Here are some exercises to help you get to know your characters better from What Would Your Character Do? by Eric and Ann Maisel.

** Family Picnic: Your character spends several hours at a family picnic attended by parents, grandparents, siblings, aunts/uncles and other extended family members. Does she enjoy the event or spend it hiding in the bathroom?

** Poolside Encounter: Your character is on vacation and while sunning herself by the pool, has an encounter with a stranger who asks a too-intimate question. How does she respond?

** Stranger in Town: Your character finds himself a stranger in a seemingly sinister town. Does he keep moving or try to investigate?

** Poker Night: Your character finds himself in his first high-stakes poker game. How does he play at the beginning? When he’s winning? When he’s losing?

** Stalked: Your character is being stalked. What hidden aspects of your character’s personality does this bring to the surface?

A little extra work goes a long way toward developing well-rounded, and interesting characters. Have fun!

Did you write a blog entry about character? Leave us a link in the comment section!

Tomorrow: Point of View

One Comment
  1. October 22, 2008 8:38 am

    There are some really good character building ideas here! Thanks!

    Personally, I tend to follow the pattern of giving myself a very thinly dotted line idea of what the characters are, a thin set of rules that guide the character and his/her ideas of the world. I define the bits of the character that are required for the story, give them their set of beliefs and then I let them develop themselves. The way I look at it (and it is surely partially due to my writing style), if the characters are somewhat variable throughout the life of the story they are more “real” somehow. I mean, within a certain set of parameters, my own opinions, attitudes and reactions on any given day may be somewhat different than on any other given day; so why would the characters not be variable within these parameters as well?

    In a complicated story, with a lot of characters or characters that MUST be rigid, I will write out their descriptions, belief systems, political views, etc. and note the ones that are unbreakable as well as the ones that are bendable or even breakable.

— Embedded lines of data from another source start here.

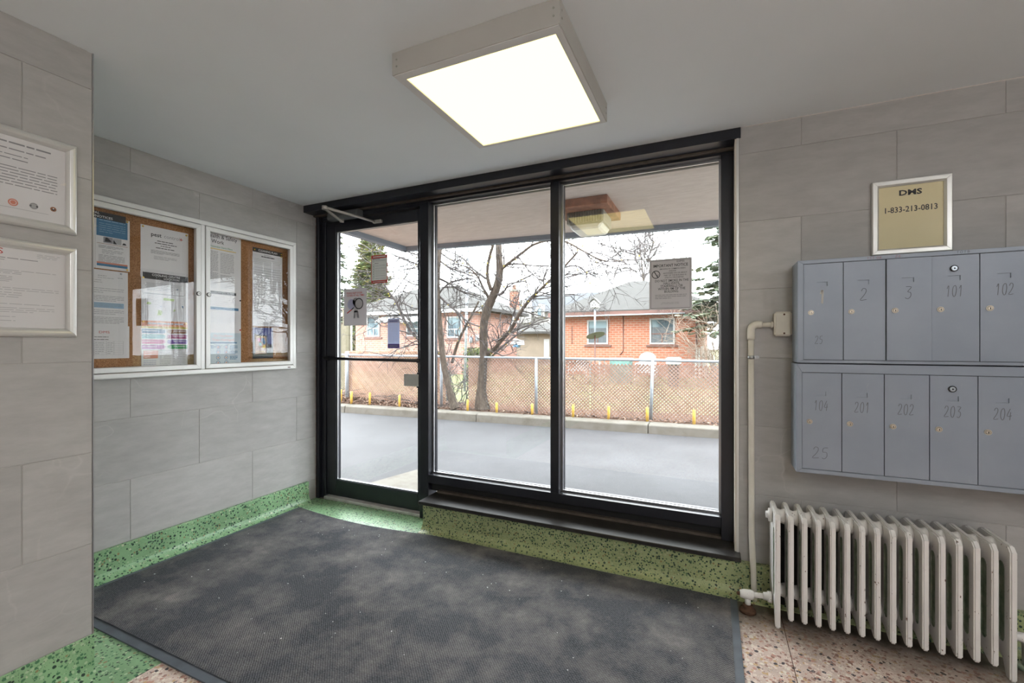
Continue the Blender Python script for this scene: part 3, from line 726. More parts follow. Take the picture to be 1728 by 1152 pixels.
up = mailbox_unit('mailbox_cabinet', .327, 1.1125, 1.547, 1.1245, 1.531,
    [('w1', 'small', 0, 0), ('2', '', 0, 0), ('3', '', 0, .007), ('101', '', 1, 0), ('102', '', 0, 0), ('', '', 0, 0), ('', '', 0, 0)], 'upper grey steel mailbox cabinet with doors 1 to 102 on the tiled wall')
lo = mailbox_unit('mailbox_cabinet', .322, .646, 1.108, .663, 1.072,
    [('104', 'large', 0, 0), ('201', '', 0, 0), ('202', '', 0, 0), ('203', '', 1, 0), ('204', '', 0, 0), ('', '', 0, 0), ('', '', 0, 0)], 'lower grey steel mailbox cabinet with doors 104 to 204 above the radiator')
handwriting('1ST 08', .565, 1.5345, .0085, .0075, MY-.0006, .0005, 'marker_red', up)
handwriting('26', .655, 1.535, .0085, .0085, MY-.0006, .0005, 'marker_red', up)
handwriting('101B', .838, 1.535, .009, .009, MY-.0006, .0005, 'marker', up)

# framed phone number above the mailboxes
fr = thing('sign_frame', 'silver framed cream sign with phone number standing on the mailboxes', 'sign', (.755, YW, 1.588), 'silver snap frames')
frame_bars(B(), 'y', YW, .622, .887, 1.572, 1.888, .026, .001, .018).build('frame', 'snap_frame_silver', fr, .001)
sh = Sheet('y', YW-.004, .646, .863, 1.596, 1.864, fr, 'paper_cream', name='paper')
sh.text(.5, .875, .031, 'DMS', 'ink_black', 'CENTER', .03, 1.25); sh.rect(.40, .835, .62, .838, 'ink_grey', 'logo_underline')
sh.text(.5, .615, .0335, '1-833-213-0813', 'ink_black', 'CENTER', .012, .83)
box('cover_sheet', 'plexiglass', fr, .646, .863, YW-.009, YW-.0082, 1.596, 1.864)

# junction box, conduit, radiator
jb = thing('junction_box', 'small cream electrical junction box on the tiled wall', 'junction box', (.29, YW, 1.23))
box('box_body', 'cream_paint', jb, .255, .3255, YW-.042, YW, 1.228, 1.340, bevel=.007, seg=3)
for z in (1.327, 1.241): B().tube([(.294, YW-.0425, z), (.294, YW-.0445, z)], .0042, 10).build('screw', 'rusty_iron', jb)
cd = thing('conduit', 'cream painted conduit pipe running from the junction box to the floor', 'pipe', (.165, YW, 0))
yc = YW-.020
B().tube([(.162, yc, 1.215), (.163, yc, .8), (.164, yc-.004, .3), (.168, yc-.036, .155), (.172, yc-.043, .02), (.172, yc-.043, .004)], .0128, 12).build('pipe', 'cream_paint', cd)
B().tube([(.205, yc, 1.282), (.256, yc, 1.282)], .0112, 12).build('pipe', 'cream_paint', cd)
B().tube(smooth_pts([(.162, yc, 1.213), (.162, yc, 1.262), (.170, yc, 1.277), (.185, yc, 1.284), (.208, yc, 1.283)], 3), .0165, 12).build('elbow', 'cream_paint', cd)
B().tube([(.243, yc, 1.282), (.252, yc, 1.282)], .0155, 12).build('collar', 'cream_paint', cd)
B().tube([(.1625, yc, 1.122), (.1625, yc, 1.138)], .0145, 12).box(.177, .196, YW-.006, YW, 1.123, 1.137).tube([(.188, YW-.006, 1.13), (.188, YW-.010, 1.13)], .005, 8).build('clamp', 'zinc_clamp', cd)

rd = thing('radiator', 'cast iron radiator in chipped white paint under the mailboxes', 'radiator', (.61, 2.25, 0))
RY0, RY1, RP = 2.15, 2.372, .0478
def section_profile(leg):
    zb = 0.0 if leg else .042
    p = [(RY0, .455), (RY0+.018, .474), (RY1-.03, .476), (RY1-.006, .466), (RY1, .45)]
    p += [(RY1, .09), (RY1-.02, .07), (RY0+.075, .066), (RY0+.05, .055), (RY0+.03, zb+.004), (RY0+.022, zb), (RY0+.004, zb), (RY0, zb+.006)]
    return p
def slot(y0, y1, z0, z1, k=5):
    r_ = (y1-y0)/2; c = (y0+y1)/2
    return [(c+r_*math.cos(PI*i/k), z1-r_+r_*math.sin(PI*i/k)) for i in range(k+1)]+[(c-r_*math.cos(PI*i/k), z0+r_-r_*math.sin(PI*i/k)) for i in range(k+1)]
def section_mesh(leg):
    """one radiator column: enamelled shell with a rounded sunken slot on each flank"""
    me = bpy.data.meshes.new('section'); bm = bmesh.new()
    out = section_profile(leg); hole = slot(RY0+.036, RY0+.076, .115, .405)
    hw = .0095
    for sx in (-1, 1):
        vo = [bm.verts.new((sx*hw, y, z)) for y, z in out]; vh = [bm.verts.new((sx*hw, y, z)) for y, z in hole]
        ed = [bm.edges.new((vo[i], vo[(i+1) % len(vo)])) for i in range(len(vo))]+[bm.edges.new((vh[i], vh[(i+1) % len(vh)])) for i in range(len(vh))]
        bmesh.ops.triangle_fill(bm, use_beauty=True, use_dissolve=False, edges=ed)
        bad = [f for f in bm.faces if len(f.verts) and all(v in set(vh) for v in f.verts)]
        if bad: bmesh.ops.delete(bm, geom=bad, context='FACES_ONLY')
        vi = [bm.verts.new((sx*(hw-.0055), y, z)) for y, z in hole]; k = len(vh)
        for i in range(k):
            f = bm.faces.new((vh[i], vh[(i+1) % k], vi[(i+1) % k], vi[i])); f.material_index = 1
        f = bm.faces.new(vi); f.material_index = 1
        if sx < 0: va = vo
        else: vb = vo
    k = len(va)
    for i in range(k): bm.faces.new((va[i], va[(i+1) % k], vb[(i+1) % k], vb[i]))
    bmesh.ops.recalc_face_normals(bm, faces=bm.faces)
    es = [e for e in bm.edges if len(e.link_faces) == 2 and all(f.material_index == 0 for f in e.link_faces) and e.calc_face_angle(0) > 1.2]
    bmesh.ops.bevel(bm, geom=es, offset=.0042, segments=2, affect='EDGES', clamp_overlap=True)
    bm.to_mesh(me); bm.free()
    me.materials.append(MATS['radiator_enamel']); me.materials.append(MATS['old_green_paint'])
    return me
m_leg, m_mid = section_mesh(True), section_mesh(False)
for i in range(16):
    s = link('section', m_leg if i in (0, 15) else m_mid, rd); s.location = Vector((.2455+RP*i, 0, 0))-Vector(rd.location)
    s.matrix_parent_inverse = Matrix.Identity(4)
hub_me = {}
for i in range(15):
    for z, r_ in ((.437, .030), (.115, .028)):
        if z not in hub_me:
            x0 = 0; o = B().tube([(x0+.008, 0, 0), (x0+RP*.36, 0, 0), (x0+RP*.5, 0, 0), (x0+RP*.64, 0, 0), (x0+RP-.008, 0, 0)], [r_*1.12, r_, r_*.93, r_, r_*1.12], 16).build('hub', 'radiator_enamel', rd); hub_me[z] = o.data
        else: o = link('hub', hub_me[z], rd)
        o.matrix_parent_inverse = Matrix.Identity(4); o.location = Vector((.2435+RP*i, 2.262, z))-rd.location
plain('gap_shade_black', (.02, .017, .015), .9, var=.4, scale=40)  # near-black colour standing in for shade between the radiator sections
for i in range(15):
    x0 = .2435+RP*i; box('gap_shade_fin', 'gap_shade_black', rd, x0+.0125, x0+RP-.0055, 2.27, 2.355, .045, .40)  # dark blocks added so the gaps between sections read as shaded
B().tube([(.2345, 2.262, .437), (.222, 2.262, .437), (.2215, 2.262, .437), (.2115, 2.262, .437)], [.030, .030, .017, .015], 8).build('end_plug', 'radiator_enamel', rd)
vl = thing('radiator_valve', 'white painted radiator valve on a rusty floor flange', 'valve', (.14, 2.24, 0))
vy, vz = 2.236, .075
B().tube([(.232, vy, vz+.01), (.216, vy, vz+.01), (.2155, vy, vz+.01), (.20, vy, vz+.009)], [.024, .024, .019, .017], 8).build('union_nut', 'radiator_enamel', vl)
B().tube([(.205, vy, vz+.009), (.163, vy, vz+.005)], .0115, 12).build('pipe', 'radiator_enamel', vl)
B().tube([(.165, vy, vz+.004), (.158, vy, vz+.004), (.152, vy, vz+.003), (.125, vy, vz+.001), (.118, vy, vz), (.108, vy, vz)], [.013, .019, .021, .020, .018, .015], 12).build('valve_body', 'radiator_enamel', vl)
B().tube([(.11, vy, vz), (.095, vy, vz-.002)], [.009, .007], 8).build('bleed_stem', 'rusty_iron', vl)
B().tube([(.139, vy, vz-.012), (.139, vy, .03)], .0125, 10).build('riser', 'radiator_enamel', vl)
B().tube([(.139, vy, .0), (.139, vy, .012), (.139, vy, .014), (.139, vy, .034)], [.034, .033, .022, .019], 16).build('floor_flange', 'rusty_iron', vl)
rv = thing('return_valve', 'white painted return pipe past the end of the radiator', 'pipe', (1.03, 2.24, 0))
B().tube([(.978, 2.262, .115), (1.02, 2.262, .115), (1.04, 2.262, .112), (1.05, 2.262, .10), (1.05, 2.262, .002)], [.018, .016, .02, .018, .015], 12).build('pipe', 'radiator_enamel', rv)
B().tube([(1.05, 2.262, .001), (1.05, 2.262, .012)], [.034, .03], 14).build('floor_flange', 'old_green_paint', rv)

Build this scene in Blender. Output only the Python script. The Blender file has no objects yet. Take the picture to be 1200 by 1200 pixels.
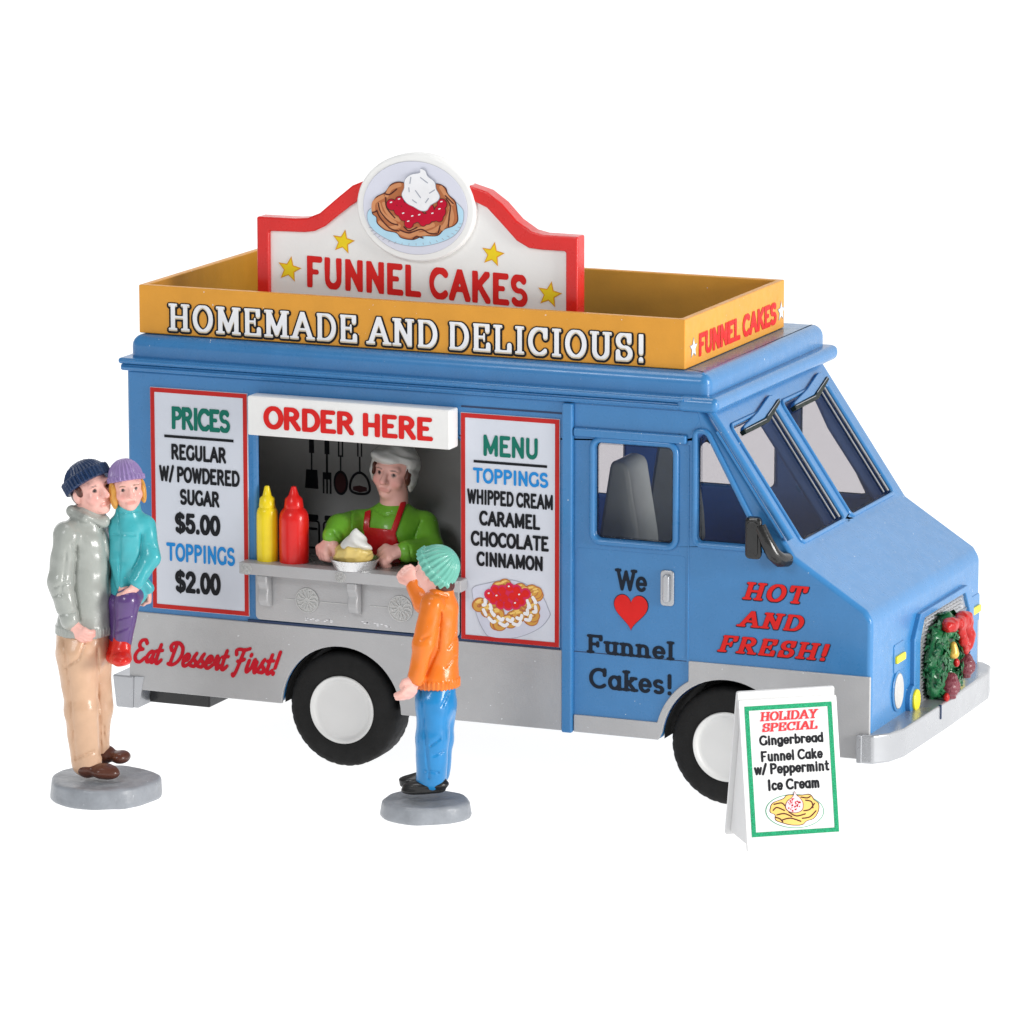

When it matters to the story, I will note ages or occupations, but I do tend to avoid this because of the fact that I, personally, get too bogged down in these details and often end up spending hours and days adding things that simply don’t matter at all to the story.

    I will add that I’ve found character building to be immensely helpful when I get writer’s block to the point where I simply cannot continue. Usually, I sit down with the characters and demand that they explain to me why I should care about them at all. Once they can explain to me why I should care about them, I am usually able to move on again.